I spent two hours of my morning in a raging battle. Sounds dramatic, I know, but in all actuality my home has been a war zone for the last four and a half years. Ever since Miss M joined our family.
When she came, she was four...and brought with her enough baggage to fill a freight train. She and her brother J (now 11) had an incredibly unstable beginning to life, and it came as no shock that there would be permanent issues to address. However, I naively thought that a mother's love would cure everything in no time flat. All you need is love, right? Besides, we knew without a doubt that God had called us to adopt these children. And we obeyed. So, didn't that mean it would all be sunshine and roses?
Hardly. If there's one thing I've learned about God through all this, it's that His goal is not to make life all comfortable and easy for us. That's our goal for ourselves. To sit back all fat and happy and watch the pink bubbles of life float lazily by. I mean, isn't that really our goal? Isn't it? To not have to work hard for anything but to have blessing after blessing heaped upon us? I can handle a little work. I can weed a garden like a pro. But weeding the parasites from my character is another thing entirely, and that's what God is asking me to do. And He's using my own daughter to do it.
Little Miss M is now eight and a half, and sometimes I think she's on her way to recovery. That is, if you can ever fully recover from an Attachment Disorder. But days like today make me wonder, and there have been far too many days like today in the past three weeks. Horrible disrespect. Kicking. Screaming. Scratching. Throwing. Endless tantrums that spew hatred and blasphemy into every crevice of our home.

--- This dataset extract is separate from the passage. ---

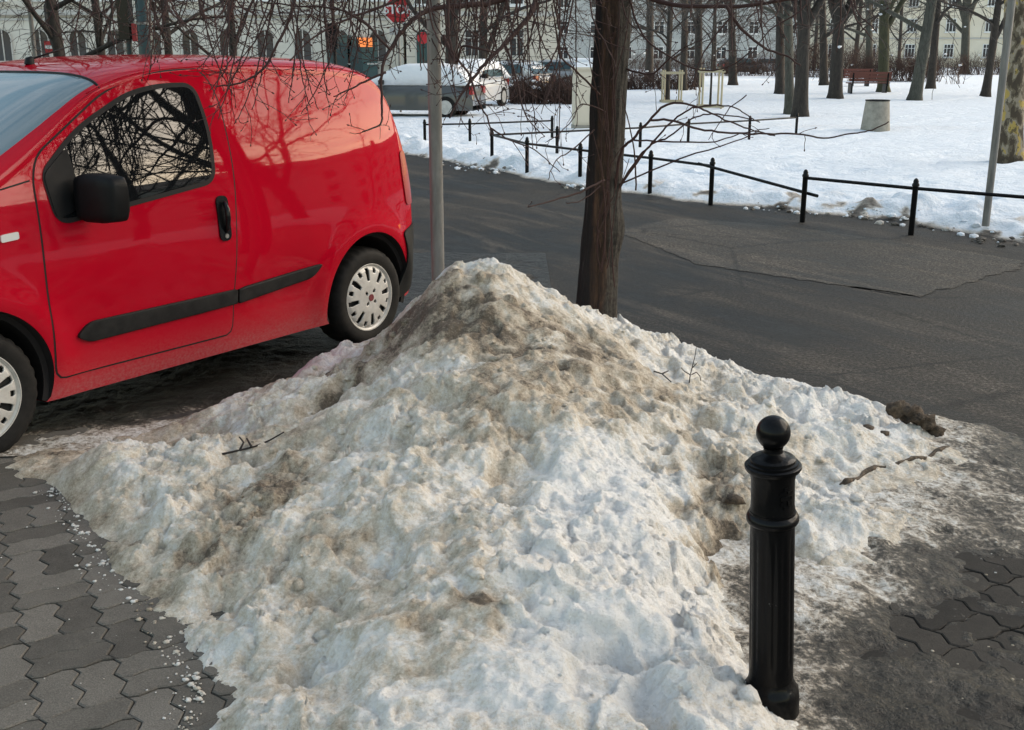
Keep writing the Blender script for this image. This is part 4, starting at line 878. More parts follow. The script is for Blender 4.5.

No, there's no sunshine and roses here today. Just reality.
And a ray of hope.
Because even though I lost my temper in a big way for a moment this morning, Jesus helped me weed out the anger. And when I called my mom in tears yet again, Jesus calmed me and helped me weed out the bitterness. And when, for the hundredth time, I fell to my knees and begged Him to love her for me, Jesus took away the hate. And when my own raging battle was finished, I was able to look my daughter in the eyes and say, "Even though you do horrible things sometimes and you say mean things, and even though you don't deserve it right now, I still love you. I will always love you. And I will forgive you forever and ever."
This is what my Father says to me, too.
Oh, Lisa, I can SO relate. So tough to love, let alone like, our damaged children. Sometimes we have to love them with our will, and doing what you did--asking God to love them thru us! It feels as if the whole atmosphere in the home has become almost evil. You are not alone; praying for you and Scott--your entire family is on my daily prayer list. One day at a time, sweet Jesus!! My theme song!